Gowrings, the Burger King franchisee, slumped to an £1.85m loss for the year to December 31 2002 from a profit of £1m in 2001, as like-for-like sales fell 6%.

An accounting hole that was uncovered when it sold its motor dealerships last year to concentrate on restaurants is costing it another £700,000, while asset write-downs in its restaurants business are costing another £2.2m, which together with reorganisation costs mean a final loss for the year of £3.9m after tax.

It said an investigation by a firm of forensic accountants, Howarth Clark Whitehill, into the accounting irregularity continues.

The company increased its number of restaurants to 41 at the year-end, but overall sales slipped 0.3% to £32.95m from £33.05m, and like-for-like sales dropped 6%, putting pressure on margins because of its high semi-fixed costs of labour and controllables, Gowrings said. Ebitda for the restaurants division was £1.91m Net borrowings at the end of 2002 were £6.12m, down from £10.14m the year before.

Gowrings' chairman and chief executive, Derek Coulson, attacked Burger King's "largely ineffective" national marketing programme during 2002, when the burger giant was the subject of a protracted sale by its parent, Diageo. Gowrings said it increased expenditure on its own local marketing initiatives, and saw a sales improvement in the last quarter of the year.

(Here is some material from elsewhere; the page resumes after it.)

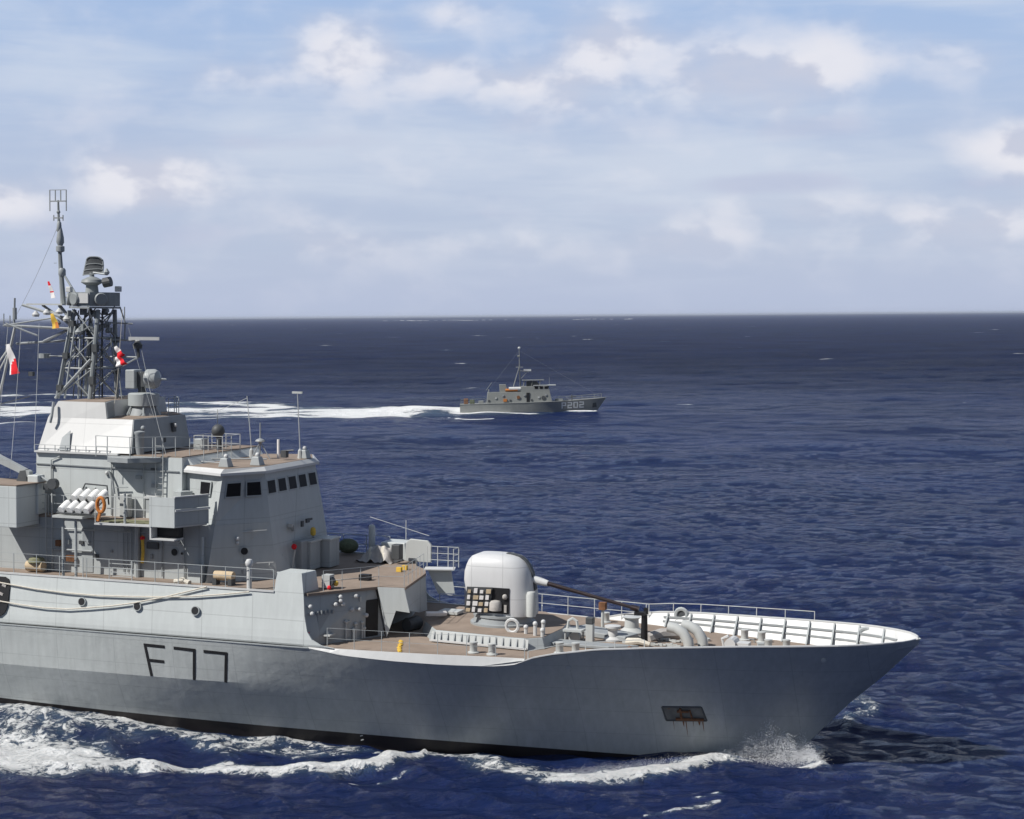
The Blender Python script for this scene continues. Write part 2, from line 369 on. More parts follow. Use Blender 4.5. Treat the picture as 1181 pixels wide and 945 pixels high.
for sg in (-1, 1):
    for x in np.arange(-7.6, 4.3, 1.2):
        y1 = edge_y(x) - .12; y0 = half(x, 4.9) - .1; zt = z_top(x)
        s_ = MB().plate([(x, sg * y1, zt - .02), (x, sg * (y0 - .02), ZD + .02), (x, sg * (y0 - .36), ZD + .02), (x, sg * (y1 - .12), zt - .02)], .07, nrm=(1, 0, 0))
        s_.build('bulwark_stay', M['grey'], ship)
    lon = MB()
    for fr in (.36, .68):
        pts = []
        for x in np.linspace(-7.8, 3.9, 24):
            zt = z_top(x); z = ZD + (zt - ZD) * fr
            yy = (half(x, 4.9) - .1) * (1 - fr) + (edge_y(x) - .12) * fr
            pts.append((x, sg * (yy - .045), z))
        lon.tube(pts, .06, 4)
    lon.build('bulwark_stringer', M['mid'], ship)

# ------------------------------------------------------------------ upper hull side + 01 deck
Z1 = 7.2
def side_y(z): return 7.06 - 0.19 * (z - 4.85)
front_curve = [(-21.95, 8.1), (-21.62, 8.1), (-21.45, 7.2), (-21.3, 6.2), (-21.12, 5.55), (-20.85, 5.2), (-20.4, 4.98), (-19.8, 4.9)]
for sg in (-1, 1):
    poly = [(XA, 4.87), (XA, Z1), (-22.9, Z1), (-22.85, 8.1)] + front_curve[1:]
    mb = MB()
    def yy(x, z): return min(side_y(z), edge_y(x) - .03 + .0 * z) - .19 * max(0, z - 4.85) * (1 if edge_y(x) - .03 < side_y(4.85) else 0)
    mb.loft([[(x, sg * (side_y(z) - .01 - (7.06 - min(7.06, edge_y(x)))), z) for x, z in poly], [(x, sg * (side_y(z) - .10 - (7.06 - min(7.06, edge_y(x)))), z) for x, z in poly]])
    mb.build('upper_hull_side', M['side'], ship)
# corner housings
for sg in (-1, 1):
    mb = MB(); a = [(-22.84, -6.42), (-21.5, -6.4), (-21.35, -5.1), (-22.84, -5.1)]; b = [(-22.84, -6.32), (-21.66, -6.32), (-21.5, -5.1), (-22.84, -5.1)]
    mb.prism([(x, -sg * y) for x, y in a], Z1 - .02, 8.09, 0, [(x, -sg * y) for x, y in b])
    mb.build('corner_housing', M['side'], ship, bevel=.05)
# 01 deck plate
o1 = [(XA, -6.5), (-22.4, -6.5), (-21.3, -6.35), (-19.2, -3.28), (-17.98, -2.96), (-18.85, 1.55), (-19.4, 2.75), (-20.2, 3.6), (-20.8, 4.8), (-21.3, 6.35), (-22.4, 6.5), (XA, 6.5)]
MB().prism(o1, Z1 - .12, Z1).build('upper_deck', M['deck'], ship)
MB().tube([(XA, -6.56, Z1 + .03), (-22.9, -6.56, Z1 + .03)], .06, 4).build('deck_edge_strip', M['white'], ship)
MB().tube([(XA, 6.56, Z1 + .03), (-22.9, 6.56, Z1 + .03)], .06, 4).build('deck_edge_strip', M['white'], ship)
# front bulkhead (two faceted walls) with doors
fb = [(-21.25, -6.75), (-19.1, -2.8), (-20.0, -2.5), (-20.0, 2.6), (-21.25, 6.75), (-23, 6.75), (-23, -6.75)]
ft = [(-21.45, -6.4), (-19.35, -3.3), (-20.0, -2.5), (-20.0, 2.6), (-21.45, 6.45), (-23, 6.45), (-23, -6.4)]
MB().prism(fb, ZD, Z1 - .125, 0, ft).build('front_bulkhead', M['grey'], ship)
# wing brackets carrying the overhanging deck
P_ = [(-19.2, -3.36, 7.19), (-18.33, -3.22, 7.2), (-17.95, -3.16, 7.2), (-17.7, -3.08, 6.06), (-18.35, -3.18, 6.13), (-18.8, -3.2, 4.87), (-19.1, -3.32, 6.65)]
MB().plate([(x, y - .03, z) for x, y, z in P_], .05, nrm=(.16, -.985, 0)).build('wing_bracket', M['side'], ship)
# sloped front under the overhang
MB().loft([[(-18.0, -2.95, 7.06), (-18.85, 1.5, 7.06), (-20.0, 1.5, 7.06), (-20.0, -2.3, 7.06)], [(-17.95, -2.70, 6.06), (-18.6, .2, 5.5), (-20.0, .2, 5.5), (-20.0, -2.3, 6.06)]]).build('overhang_front', M['bridge'], ship)
MB().loft([[(-18.86, 1.52, 7.06), (-19.35, 2.7, 7.06), (-20.0, 2.7, 7.06), (-20.0, 1.52, 7.06)], [(-18.62, .25, 5.5), (-19.2, 2.6, 5.2), (-20.0, 2.6, 5.2), (-20.0, .25, 5.5)]]).build('overhang_front', M['bridge'], ship)
# port wing plate seen beyond
MB().plate([(-19.25, 2.78, 7.15), (-18.15, 3.12, 7.17), (-17.98, 3.18, 6.02), (-18.78, 2.95, 6.0)], .06).build('wing_plate', M['side'], ship)
MB().cbox((-18.75, 3.1, 7.22), (1.5, .9, .05), .3).build('wing_step', M['white'], ship)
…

Trading in the first 17 weeks of the year has improved on 2002, the company said, with like-for-like sales up 6% on 2002 and virtually the same as 2001. However, Coulson said, "this improvement has come without significant input from the new management team at Burger King."

Coulson said Gowrings' outlets are now offering more better value menu items through the "real deal" which, together with its own initiatives to encourage and stimulate restaurant management, "are showing encouraging signs in increased volumes".

Gowrings expects to have 41 stores open at the end of 2003, the same as now, with two new stores opening and two existing ones being closed or sold.